Posted with permission from International Business Times

Elon Musk and Tesla aren’t known for their timeliness. However, one case may be an exception. Musk had bet in March he would be able to make a 100 megawatt Powerpack operational in South Australia or he would pay for it. It seems he may win this round, despite a history of crossing his own deadlines for the project.

Tesla completed installing a 100 megawatt lithium-ion based system, which makes it the world’s biggest battery, in South Australia on Wednesday. The battery will now face regulatory testing to ensure it is optimized and meets the government’s standard, before operations commence Dec. 1.

Musk had made the bet Sept. 29, at a time when the company was halfway through completing the project.

While the bet was made on Twitter and may not have any legal binding, Musk has delivered before time for once and this may be saving him a lot of money — the 100 megawatt Powerpack is capable of storing energy equivalent to what a small power plant generates and costs 65 million Australian dollars (around $50 million).
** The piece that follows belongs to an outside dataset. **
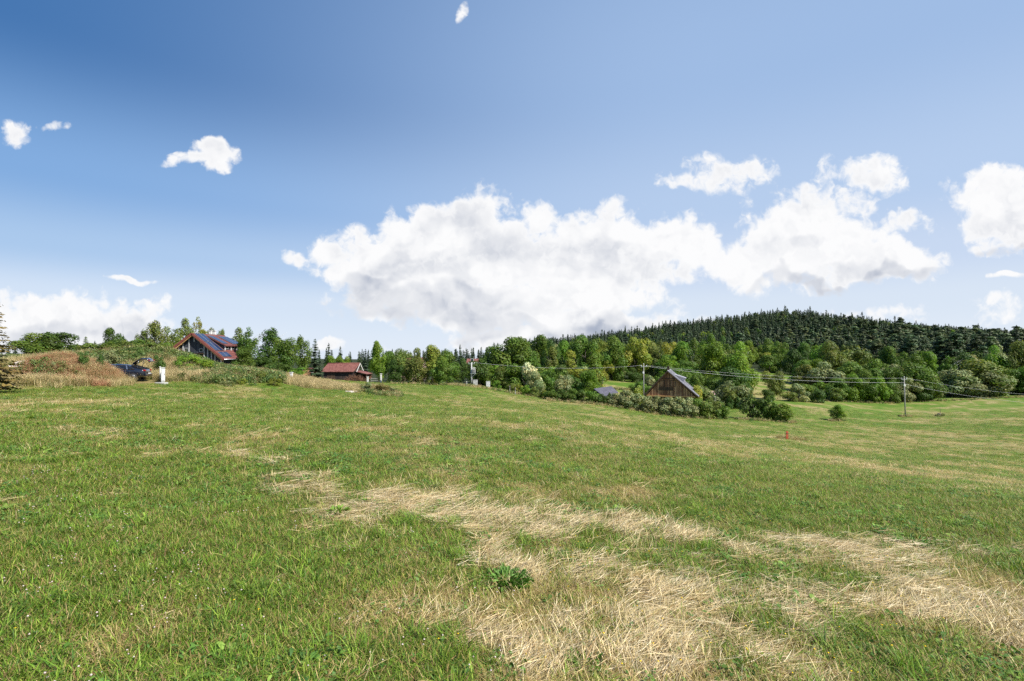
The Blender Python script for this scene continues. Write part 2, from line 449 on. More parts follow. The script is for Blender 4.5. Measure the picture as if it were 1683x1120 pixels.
def boards(name, c1, c2, width=.16, axis=0, dark=(.02, .015, .012), rough=.8):
    """vertical boards: a seam every `width` metres along the axis, grain, each board its own tone"""
    m, k = new_mat(name)
    tc = k.node('ShaderNodeTexCoord'); sp = k.node('ShaderNodeSeparateXYZ'); k.l.new(tc.outputs['Object'], sp.inputs[0])
    u = k.math('DIVIDE', sp.outputs[axis], width)
    idx = k.math('FLOOR', u); fr = k.math('FRACT', u)
    wn = k.node('ShaderNodeTexWhiteNoise', noise_dimensions='1D'); k.l.new(idx, wn.inputs['W'])
    st = [14, 14, 1.2] if axis != 2 else [1.2, 1.2, 14]
    g = k.noise(k.vmath('MULTIPLY', tc.outputs['Object'], tuple(st)), 1.0, 5, .65)
    w = k.noise(tc.outputs['Object'], .9, 4, .6)
    f = k.math('ADD', k.math('MULTIPLY', wn.outputs[0], .55), k.math('ADD', k.math('MULTIPLY', g, .5), k.math('MULTIPLY_ADD', w, .8, -.55)))
    c = k.mix(k.smooth(f, .15, .95), c1, c2)
    seam = k.math('LESS_THAN', fr, .09)
    c = k.mix(seam, c, dark)
    p = k.node('ShaderNodeBsdfPrincipled'); p.inputs['Roughness'].default_value = rough; k.l.new(c, p.inputs['Base Color'])
    o = k.node('ShaderNodeOutputMaterial'); k.l.new(p.outputs[0], o.inputs[0])
    return m
def tiles(name, c1, c2, du=.25, dv=.33, ax=(0, 2), rough=.75, ridge=(.25)):
    m, k = new_mat(name)
    tc = k.node('ShaderNodeTexCoord'); sp = k.node('ShaderNodeSeparateXYZ'); k.l.new(tc.outputs['Object'], sp.inputs[0])
    u = k.math('DIVIDE', sp.outputs[ax[0]], du); v = k.math('DIVIDE', sp.outputs[ax[1]], dv)
    cb = k.node('ShaderNodeCombineXYZ'); k.l.new(k.math('FLOOR', u), cb.inputs[0]); k.l.new(k.math('FLOOR', v), cb.inputs[1])
    wn = k.node('ShaderNodeTexWhiteNoise', noise_dimensions='2D'); k.l.new(cb.outputs[0], wn.inputs['Vector'])
    n = k.noise(tc.outputs['Object'], 1.1, 4, .6)
    f = k.math('ADD', k.math('MULTIPLY', wn.outputs[0], .5), k.math('MULTIPLY', n, .5))
    c = k.mix(k.smooth(f, .2, .8), c1, c2)
    e = k.math('MAXIMUM', k.math('LESS_THAN', k.math('FRACT', v), .16), k.math('LESS_THAN', k.math('FRACT', u), .12))
    c = k.mix(k.math('MULTIPLY', e, .55), c, (c1[0] * .35, c1[1] * .35, c1[2] * .35))
    p = k.node('ShaderNodeBsdfPrincipled'); p.inputs['Roughness'].default_value = rough; k.l.new(c, p.inputs['Base Color'])
    o = k.node('ShaderNodeOutputMaterial'); k.l.new(p.outputs[0], o.inputs[0])
    return m

M = {}
M['leaf'] = leaf_material('leaf_green', (0.103, 0.171, 0.022), .30)
M['leaf_bright'] = leaf_material('leaf_bright_green', (0.152, 0.247, 0.025), .34)
M['leaf_yellow'] = leaf_material('leaf_yellow_green', (0.242, 0.269, 0.039), .34)
M['leaf_dark'] = leaf_material('leaf_dark_green', (0.063, 0.114, 0.017), .22)
M['leaf_olive'] = leaf_material('leaf_olive', (0.143, 0.181, 0.036), .30)
M['leaf_silver'] = leaf_material('leaf_silver', (0.606, 0.617, 0.322), .15)
M['leaf_grey'] = leaf_material('leaf_grey_green', (0.230, 0.257, 0.106), .2)
M['leaf_brown'] = leaf_material('leaf_rusty', (0.182, 0.149, 0.050), .2)
M['spruce'] = leaf_material('spruce_needles', (0.038, 0.063, 0.025), .12, .04, .8, .2)
M['pine'] = leaf_material('pine_needles', (0.065, 0.097, 0.036), .14, .06, .9, .2)
M['larch'] = leaf_material('larch_needles', (.20, .15, .05), .2)
M['bark'] = plain('bark', (.07, .055, .04), (.14, .12, .095), 3, .9, stretch=(3, 3, .6))
M['birch_bark'] = plain('birch_bark', (.5, .48, .44), (.12, .11, .1), 4, .8, stretch=(1, 1, 4), lo=.5, hi=.62)
M['grass'] = leaf_material('grass_blades', (1, 1, 1), .24, .02, .25, .3)
M['straw'] = leaf_material('straw', (1, 1, 1), .12, .015, .25, .2)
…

It could also create better avenues for the renewable industry to replace similar fossil fuel-based power plants. The Tesla Powerpack unit will resolve many issues for South Australia, which suffered through a blackout in Sept. 2016. The Powerpack is expected to stabilize the grid and supply power to 30,000 homes.

"While others are just talking, we are delivering our energy plan, making South Australia more self-sufficient, and providing back up power and more affordable energy for South Australians this summer. The world's largest lithium-ion battery will be an important part of our energy mix, and it sends the clearest message that South Australia will be a leader in renewable energy with battery storage," Jay Weatherill, the Premier of the Australian state, said in a statement.

Musk’s large Powerpacks seem to hold out hope for a fledgling solar industry. Even though the Powerpacks have been facing demand in China and India, they are running into various challenges globally. Some world leaders including President Donald J. Trump have been advocating a move towards ‘clean coal’ or even regular to safeguard the jobs of coal miners.

Even in Australia, a political coalition of the center-right parties has been advocating a return to coal. In other countries, solar projects are marred by financing and implementation concerns. India, which had claimed it will generate 40,000 gigawatts of solar energy by 2020, has been mired in an issue nobody anticipated — the prices of solar panels are so low that they have ceased to be a profitable investment.

If Musk’s 100 megawatt Powerpack passes tests, it could mean installation time for solar energy grids could be minimized. This would entail a reduction in the cost of supplying energy to homes and could make for significant savings for the regular Joe.

While the solar industry goes through the grind, Musk’s Powerpack comes as welcome announcement.